Wednesday, April 05, 2006

Abacus (#118; Topic I)

Yesterday, an ex-colleague at the World Bank asked me to substitute for him at two events, both on "China Today", in West Virginia. With a Rotary Club being the sponsor, in my resume, I included a line stating that, at one time, when I was a partner in the Taipei office of an international CPA headquartered in Manila, I was a Rotarian, using Abacus as my name. Ah, abacus, the world's first calculator. An authentic version of this Chinese invention is a rectangular wooden frame, with a fixed divider about 1/4 from the top along the longer side, 17 columns (the number is invariably a prime number: 11, 13, 17, and 19 are commonest); for each column, two beads above the divider, resting at the top of the frame (each with a value of 5) and five below, resting at the bottom of the frame (each with a value of 1). Using an abacus is straight forward -- common sense plus simple directions. For example, in adding numbers 1 through 4 in sequence, one first pushes up a below-divider bead toward the divider, yielding 1; when adding 2 to it, two below-divider beads are pushed up -- the three below-divider beads together represents the new subtotal at this point (3).
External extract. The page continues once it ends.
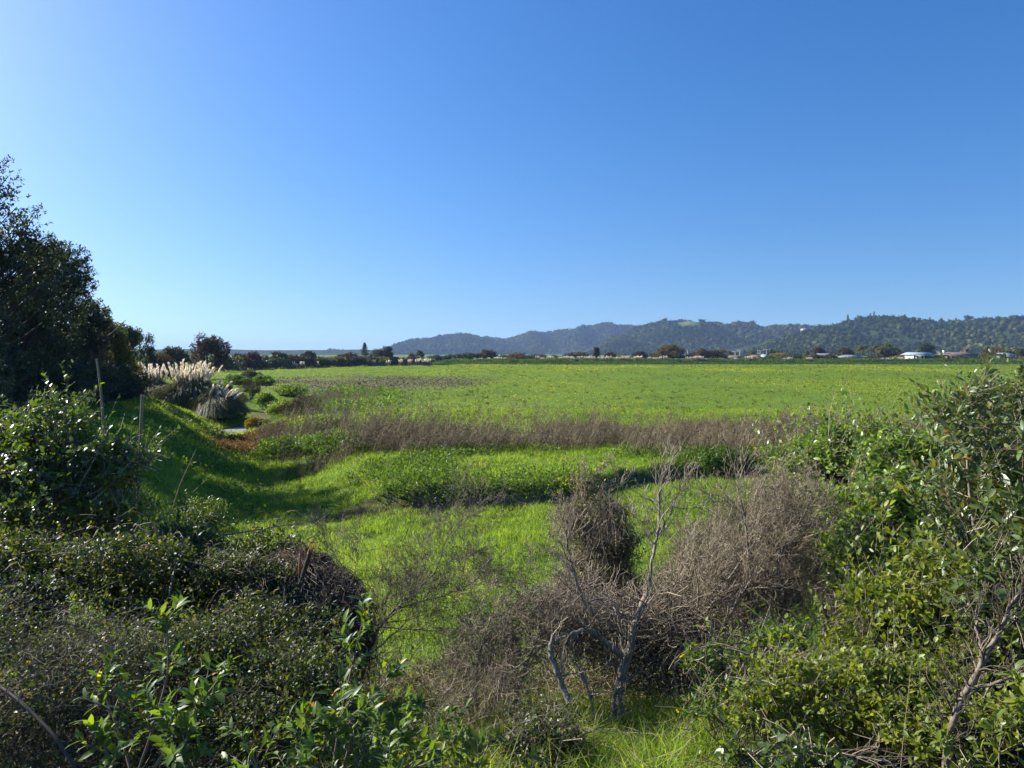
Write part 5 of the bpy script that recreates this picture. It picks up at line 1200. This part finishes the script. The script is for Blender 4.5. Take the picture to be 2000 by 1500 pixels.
bare_shrub("dead_shrub", "reddish brown thicket of fine dead twigs at the centre", gp(950, 5.3), [([gp(930, 5.2), W(930, 1300, 5.2), W(960, 1200, 5.3)], [.012, .010, .006]), ([gp(990, 5.3), W(1030, 1290, 5.3), W(1080, 1180, 5.4)], [.012, .010, .005])],
   71, LV, .30, .006, "twig", .1, .2, tangle([ell(960, 1270, 5.2, 280, 170, .9), ell(1060, 1200, 5.6, 220, 110, .8), ell(930, 1370, 4.7, 240, 150, .7)], 2600, .16, .0014, 1.1), rmin=.0014)
bare_shrub("dead_shrub", "tall square-topped brown dead bush standing against the green grass", gp(1165, 7.8), [([gp(1160, 7.8), W(1150, 1100, 7.8), W(1140, 980, 7.8)], [.02, .016, .008]), ([gp(1190, 7.8), W(1200, 1100, 7.8), W(1210, 990, 7.8)], [.02, .014, .006])],
   72, LV, .34, .007, "twig", .35, .18, tangle([ell(1168, 1010, 7.8, 170, 130, .9), ell(1165, 1110, 7.7, 200, 200, .9), ell(1180, 1210, 7.3, 280, 170, .9)], 6500, .20, .0021, 1.0, 1.2, .6), leafm="olive_leaf", nleaf=500, ll=.035, rmin=.002)
bare_shrub("dead_shrub", "widest grey tangle of leafless branches left of the green bushes", gp(1480, 7.2), [([gp(1440, 7.0), W(1450, 1150, 7.0), W(1480, 1000, 7.2)], [.024, .018, .008]), ([gp(1500, 7.2), W(1540, 1100, 7.2), W(1590, 1010, 7.3)], [.024, .016, .008]), ([gp(1420, 6.9), W(1370, 1120, 7.0), W(1390, 1010, 7.1)], [.02, .014, .006]), ([W(1330, 1260, 6.2), W(1400, 1170, 6.2), W(1450, 1090, 6.3), W(1520, 1010, 6.4)], [.016, .013, .009, .004]), ([W(1560, 1230, 6.2), W(1510, 1150, 6.2), W(1530, 1060, 6.3), W(1600, 970, 6.4)], [.016, .013, .009, .004]), ([W(1240, 1230, 6.2), W(1320, 1150, 6.3), W(1400, 1110, 6.4)], [.012, .009, .004])],
   73, LV, .40, .008, "twig", .2, .2, tangle([ell(1480, 1080, 7.2, 340, 260, 1.4), ell(1590, 1060, 7.2, 240, 200, 1.2), ell(1360, 1160, 6.8, 260, 160, 1.2), ell(1480, 1200, 6.4, 420, 200, 1.2)], 11500, .20, .0018, 1.2), rmin=.0014)
bare_shrub("dead_branches", "dark heap of fallen dead branches around the leaning grey trunk", gp(1200, 6.2), [([W(1120, 1240, 6.0), W(1250, 1180, 6.1), W(1340, 1130, 6.2)], [.012, .012, .008]), ([W(1130, 1170, 6.0), W(1060, 1180, 6.0), W(1040, 1200, 5.9)], [.010, .008, .005])],
   74, LV[:2], .30, .006, "twig", .05, .22, tangle([ell(1190, 1230, 5.9, 340, 170, 1.0), ell(1340, 1260, 5.8, 330, 160, 1.0)], 3200, .24, .0028, 1.2, .7, .1), cat="dead branches", rmin=.002)
TRK = [([W(1195, 1420, 5.0), W(1215, 1310, 5.05), W(1232, 1270, 5.1), W(1240, 1215, 5.1), W(1265, 1160, 5.15)], [.040, .034, .030, .026, .022]),
   ([W(1268, 1160, 5.15), W(1272, 1100, 5.2), W(1283, 1050, 5.25), W(1290, 1010, 5.3), W(1286, 960, 5.3), W(1305, 905, 5.3)], [.013, .011, .010, .008, .006, .003]),
   ([W(1283, 1050, 5.25), W(1310, 1005, 5.3), W(1332, 940, 5.3)], [.008, .006, .003]),
   ([W(1225, 1290, 5.1), W(1190, 1260, 5.15), W(1160, 1235, 5.15), W(1145, 1228, 5.15), W(1090, 1250, 5.1), W(1040, 1268, 5.0)], [.026, .022, .020, .018, .014, .008]),
   ([W(1170, 1210, 5.3), W(1135, 1165, 5.3), W(1120, 1120, 5.3), W(1108, 1060, 5.3), W(1106, 1015, 5.3)], [.015, .013, .011, .008, .005]),
   ([W(1215, 1410, 4.95), W(1208, 1360, 5.0), W(1215, 1320, 5.05)], [.028, .024, .02]),
   ([W(1165, 1420, 4.9), W(1150, 1350, 4.95), W(1133, 1310, 5.0)], [.014, .012, .010]),
   ([W(1220, 1290, 5.1), W(1212, 1230, 5.15), W(1205, 1200, 5.2), W(1188, 1165, 5.3), W(1150, 1175, 5.3)], [.013, .011, .010, .008, .006])]
bare_shrub("bare_tree", "small leafless tree with a pale crooked trunk, centre right", gp(1200, 5.0), TRK, 75, [(3, .7, .55, .6), (3, .6, .6, .65)], .22, .006, "twig", .3, .16, cat="tree", rmin=.0016)
bare_shrub("dead_tree", "pale mossy dead limb leaning left of the crooked trunk", gp(1105, 4.9), [([W(1112, 1375, 4.8), W(1090, 1320, 4.9), W(1073, 1270, 4.95), W(1080, 1240, 5.0)], [.026, .022, .018, .012])], 76, [(3, .7, .6, .6)], .22, .005, "twig", .2, .2, cat="dead tree")
bare_shrub("bare_shrub", "slender curved bare stem rising through the grey tangle", gp(1400, 6.0), [([W(1395, 1250, 5.9), W(1430, 1190, 6.0), W(1458, 1140, 6.0), W(1462, 1090, 6.05), W(1455, 1010, 6.1), W(1440, 950, 6.1)], [.013, .012, .011, .010, .007, .004]), ([W(1355, 1240, 5.9), W(1365, 1160, 6.0), W(1360, 1120, 6.0)], [.009, .008, .005])], 77, LV[:2], .34, .006, "twig", .2, .16)

# green bushes at the right
shrub("green_bush", "broad bright green bush with small leaves beside the grey tangle", gp(1640, 8.2),
   [ell(1610, 960, 8.2, 250, 210, 1.6), ell(1560, 1000, 8.0, 170, 190, 1.2), ell(1680, 900, 8.4, 200, 150, 1.2), ell(1625, 860, 8.4, 80, 80, .6)],
   "bush_leaf", 2700, .060, .034, 80, per=9, tl=.26)
shrub("green_bush", "bigger-leaved fresh green bush right of the broad one with a dark hollow", gp(1740, 6.6),
   [ell(1740, 1010, 6.6, 270, 230, 1.4), ell(1700, 1100, 6.3, 230, 160, 1.1), ell(1790, 920, 6.8, 230, 150, 1.1)],
   "bush_leaf", 1900, .070, .038, 81, per=9, tl=.26)
shrub("mixed_shrub", "olive and brownish shrub at the right edge reaching over the paddock", gp(1900, 8.0),
   [ell(1900, 880, 8.4, 330, 200, 1.8), ell(1990, 830, 8.0, 190, 220, 1.4), ell(1790, 890, 8.6, 180, 110, 1.0), ell(1930, 800, 8.2, 120, 90, .8)],
   "grey_leaf", 2500, .065, .032, 82, per=10, tl=.28, twr=.002)
# young tree with oblong leaves
def young_tree():
    rng = R0(83); t = thing("young_tree", "slender young tree with a pale stem and oblong grey green leaves", "tree", gp(1905, 4.8))
    pts = [gp(1908, 4.8), W(1906, 1200, 4.8), W(1905, 1060, 4.8), W(1902, 1000, 4.8), W(1893, 960, 4.8), W(1889, 880, 4.8), W(1878, 820, 4.8), W(1877, 765, 4.8)]
    mb = line(pts, [.018, .016, .015, .014, .011, .009, .006, .004], .6, 7, rng=rng)
    mb.obj("trunk", "pale_bark", t)
    P = np.array(pts); d = np.r_[0, np.cumsum(np.linalg.norm(np.diff(P, axis=0), axis=1))]; d /= d[-1]
    m = 46; tt = rng.uniform(.50, .98, m); A = np.stack([np.interp(tt, d, P[:, k]) for k in range(3)], 1)
    th = rng.uniform(0, 2 * np.pi, m); D = norm(np.stack([np.cos(th), np.sin(th), rng.uniform(.5, 1.4, m)], 1)); L = (1.25 - tt) * .85 * rng.uniform(.5, 1, m)
    B = A + D * L[:, None]
    br = tubes(curve(A, B, 6, np.tile([[0, 0, -.04]], (m, 1)), rng, .01), np.linspace(1, .4, 6)[None] * .0045 * np.ones((m, 1)), rng.uniform(0, 1, m), 4)
    lf = leafy(rng, B - D * .3, D, np.full(m, .30), 11, .075, .027, "leaf", spread=.8, up=.4)
    k = np.repeat(np.arange(m), 4); q = rng.uniform(.3, .95, (len(k), 1)); S = A[k] * (1 - q) + B[k] * q; SD = norm(D[k] + rng.normal(0, .6, (len(k), 3)) + [0, 0, .3])
    br.merge(tubes(curve(S, S + SD * .2, 4, np.zeros_like(S), rng, .01), np.full((len(k), 4), .0022), rng.uniform(0, 1, len(k))))
    lf.merge(leafy(rng, S, SD, np.full(len(k), .2), 6, .07, .026, "leaf", spread=.8, up=.4))
    br.obj("branches", "twig", t); lf.obj("crown", "grey_leaf", t)
young_tree()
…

When adding 3 to this subtotal, pushing three more below-divider beads is no longer possible (only two are still available), one needs to invoke a simple direction: "plus 5 minus 2" ("plus 5" = pushing an above-divider down; "minus 2" = removing 2 below-divider beads) -- the resulting one above-divider bead (with a value of 5) + one below-divider bead = 6. Adding 4 to this subtotal needs another simple direction: "minus 6, increment 1 [to the column to the left]" -- columns are in the base-10 mode; a bead in a left column is 10 times more valuable than its immediate-right counterpart -- here, the bead to the left (with a value of 1 x 10) + no beads in the column to the immediate right (0) = 10. Last December, our son, returning from a vacation in Cambodia, brought back, as a gift to me, an artwork with 2 abacuses, each with 23 columns, with each column having only one above-divider bead and four below-divider beads. (The second above-divider bead and the fifth below-divider bead are for overflows, useful when doing multiplication or division. They are frequently omitted in abacuses made in Japan and other Asian countries.)
Posted 7:45 pm, Wednesday, April 5, 2006

1 Comments:

Anonymous Anonymous said...

Ah-yes! I remember my parents using the abacus to calculate everything when I was growing up. I also recall how a man with an abacus was pitted against another with an electronic calculator - often, the former won. We don't hear about those competitions anymore. Perhaps technology has trumped traditional abacus.